Le portail de l’église est orné de trois bas-reliefs d’assez mauvais goût. Bref, je sortis de ce lieu fort satisfait de la peine que j’avois prise d’y venir. À propos, n’êtes-vous pas ennuyé de ces longs détails de peintures ? Il faut essuyer tout ce narré, puisque vous voulez avoir mon journal. C’est souvent à moi-même que j’écris ici, et pour revoir à mon retour, une seconde fois, ce qui m’aura amusé dans ma promenade.

L’après-midi fut employé à parcourir le reste d’Avignon. Nous allâmes voir la synagogue, qui pue comme ce qu’elle est. Il y a bien dix mille lampes, tant de cuivre que de verre ; après cela qui pourroit nier que ces gens-là ne soient illuminés ? La juiverie est petite et mal bâtie, et les juifs pauvres, contre leur ordinaire, mais à coup sûr ce n’est pas leur faute. Ils portent tous des chapeaux jaunes, et les femmes un petit morceau de laine jaune sur la tête.
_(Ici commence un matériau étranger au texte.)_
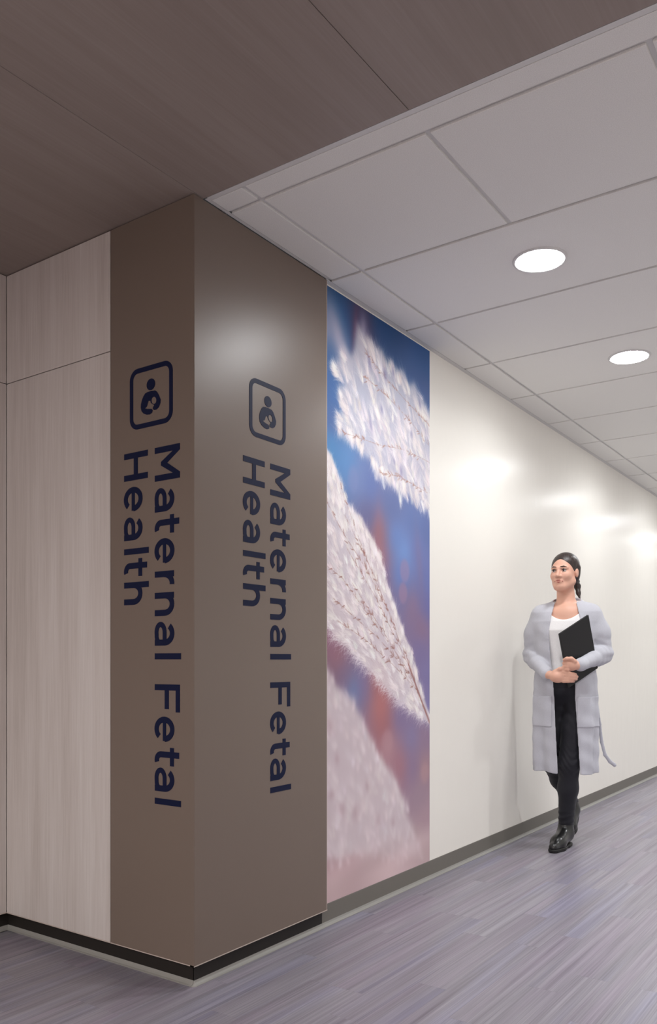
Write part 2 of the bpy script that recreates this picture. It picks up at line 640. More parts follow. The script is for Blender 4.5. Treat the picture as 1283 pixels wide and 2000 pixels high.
# tees
for x in xg:
    box('grid_tee', x - 0.012, x + 0.012, 0.066, 11.85, GZ, GZ + 0.03, M['grid'], ceiling)
for y in rows:
    if y < 11.8:
        box('grid_tee', WX, XR, y - 0.012, y + 0.012, GZ + 0.0004, GZ + 0.03, M['grid'], ceiling)
box('grid_tee', GRID_X + 0.6098 - 0.012, GRID_X + 0.6098 + 0.012, rows[0], rows[1], GZ + 0.0002, GZ + 0.03, M['grid'], ceiling)
# tiles
tile(0.0055, GRID_X, 0.060, rows[0])
tile(GRID_X, 1.6, 0.060, rows[0])
tile(1.6, XR, 0.060, rows[0])
for k in range(len(rows) - 1):
    y0, y1 = rows[k], rows[k + 1]
    if y1 > 11.8:
        break
    tile(0.0055 if k == 0 else WX + 0.016, GRID_X, y0, y1)
    if k == 0:
        tile(GRID_X, GRID_X + 0.6098, y0, y1)
        tile(GRID_X + 0.6098, xg[1], y0, y1)
    else:
        tile(GRID_X, xg[1], y0, y1)
    tile(xg[1], xg[1] + 1.2195, y0, y1)
    tile(xg[1] + 1.2195, XR, y0, y1)


# ---------------------------------------------------------------- downlights
trim_mesh = lathe_mesh('trim_ring', [(0.085, 0.0), (0.0855, -0.0035), (0.092, -0.0055), (0.0985, -0.0045), (0.101, -0.0005), (0.101, 0.0)], 64)
trim_mesh.materials.append(M['grid'])
lens_prof = [(0.0860, -0.0005), (0.0855, -0.0055), (0.075, -0.0075), (0.05, -0.0092), (0.025, -0.0100), (0.0005, -0.0103)]
lens_mesh = lathe_mesh('diffuser', lens_prof, 64)
lens_mesh.materials.append(M['lens'])
added_lens_mesh = lathe_mesh('diffuser', lens_prof, 64)
added_lens_mesh.materials.append(M['added_lens'])


def downlight(x, y, label, group, lobby=False, power=LAMP_POWER, spread=160):
    e = empty('downlight', (x, y, H))
    tag(e, label, 'light', group)
    add_obj('trim_ring', trim_mesh, None, e)
    d = add_obj('diffuser', added_lens_mesh if lobby or spread < 140 else lens_mesh, None, e)
    d['label'] = 'glowing white diffuser disc'
    ld = bpy.data.lights.new('lamp', 'AREA')
    ld.shape = 'DISK'
    ld.size = 0.16
    ld.energy = LOBBY_POWER if lobby else power
    ld.color = (1.0, 0.98, 0.965) if lobby else (0.965, 0.985, 1.0)
    ld.spread = math.radians(178 if lobby else spread)
    lo_ = bpy.data.objects.new('lamp', ld)
    COL.objects.link(lo_)
    lo_.parent = e
    lo_.location = (0, 0, -0.012)


LXC = GRID_X + 0.6
for yl, lab in ((rows[1] + ROW / 2, 'round lit downlight in the white ceiling nearest the brown column'),
                (rows[3] + ROW / 2, 'second round lit downlight in the white ceiling, farther down the corridor'),
                (4.125, 'third corridor downlight, beyond the right edge, mirrored in the white wall'),
                (5.650, 'fourth corridor downlight, beyond the right edge, mirrored in the white wall'),
                (7.175, 'fifth corridor downlight, beyond the right edge, mirrored far down the white wall'),
                (8.700, 'sixth corridor downlight, beyond the right edge, near the corridor end'),
                (10.20, 'seventh and last corridor downlight, beyond the right edge')):
    downlight(LXC, yl, lab, 'corridor downlights')
for yl, lab in ((1.075, 'first lamp of an added fill row along the unseen corridor side, right of the frame'),
                (3.515, 'second lamp of an added fill row along the unseen corridor side, right of the frame'),
                (5.955, 'third lamp of an added fill row along the unseen corridor side, right of the frame'),
                (8.395, 'fourth lamp of an added fill row along the unseen corridor side, right of the frame')):
    downlight(LXC + 1.2195, yl, lab, 'added fill lamps on the far side', False, FILL_POWER, 120)  # unseen row added to raise the bounced light in the corridor
for x, y, lab in ((0.3, -3.6, 'added lobby downlight in the timber soffit, behind the camera on the left'),
                  (1.7, -3.6, 'added lobby downlight in the timber soffit, behind the camera in the middle'),
                  (3.1, -3.6, 'added lobby downlight in the timber soffit, far right of the camera')):
    downlight(x, y, lab, 'added lobby downlights', True)  # added out of view to brighten the lobby

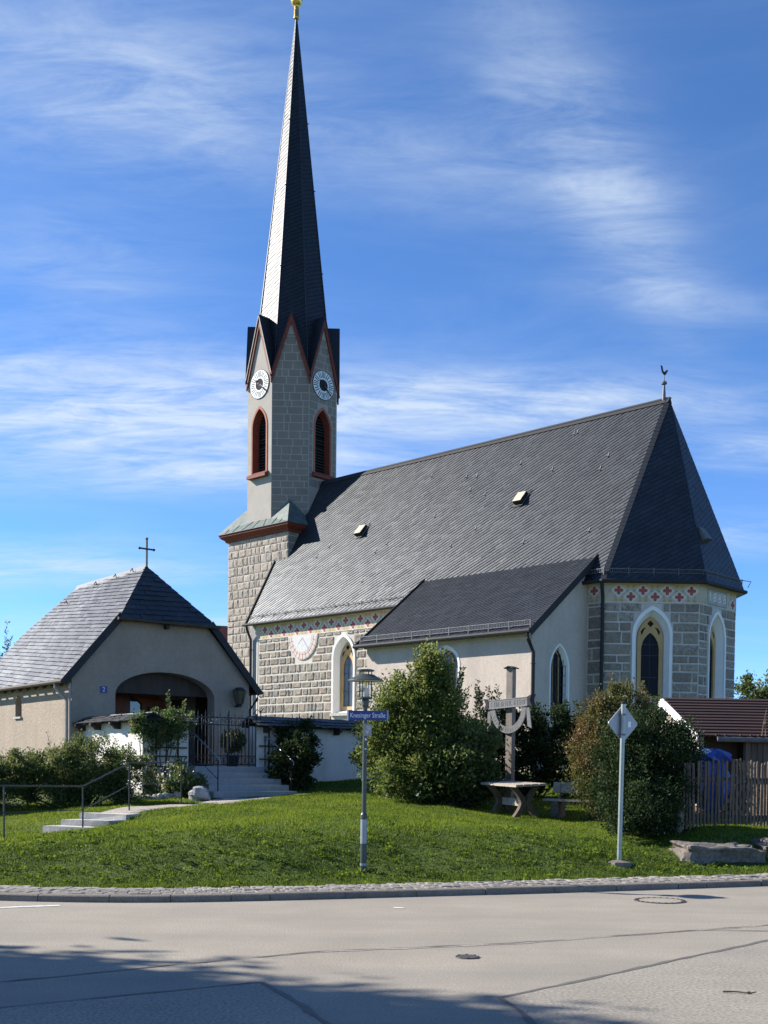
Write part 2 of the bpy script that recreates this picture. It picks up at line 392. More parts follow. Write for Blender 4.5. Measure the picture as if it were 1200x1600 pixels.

Les Célestins ont un tombeau du bienheureux Pierre de Luxembourg, dont ils font à tort un grand cancan. J’aime mieux leur jardin tout rempli de palissades de lauriers, de la hauteur d’un sapin. Dans une de leurs salles, je trouvai le fameux tableau peint en détrempe par René d’Anjou, roi de Provence, leur fondateur, représentant sa maîtresse[1]. Cette femme, dont il étoit extrêmement amoureux, étant venue à mourir, dans son affliction, au bout de quelques jours, il fit ouvrir son tombeau pour la revoir encore ; mais il fut si frappé de l’état affreux de ce cadavre, que, son imagination s’échauffant de noirceur, il la peignit. C’est un grand squelette debout, coiffé à l’antique, à moitié couvert de son suaire, dont les vers rongent le corps défiguré d’une manière affreuse ; sa bière est ouverte, appuyée debout contre une croix de cimetière, et pleine de toiles d’araignées fort bien imitées. Au diable soit l’animal qui, de toutes les attitudes où il pouvoit peindre sa maîtresse, en a choisi une d’un si horrible spectacle ! Il y a dans ce tableau un rouleau contenant une trentaine de vers français du même roi, que j’ai négligé de copier, pensant que l’antiquaire Sainte-Palaye

  1. Voir sur les tableaux attribués au roi René, de Pointel, Peintres provinciaux de l’ancienne France, t. I, p. 129-152.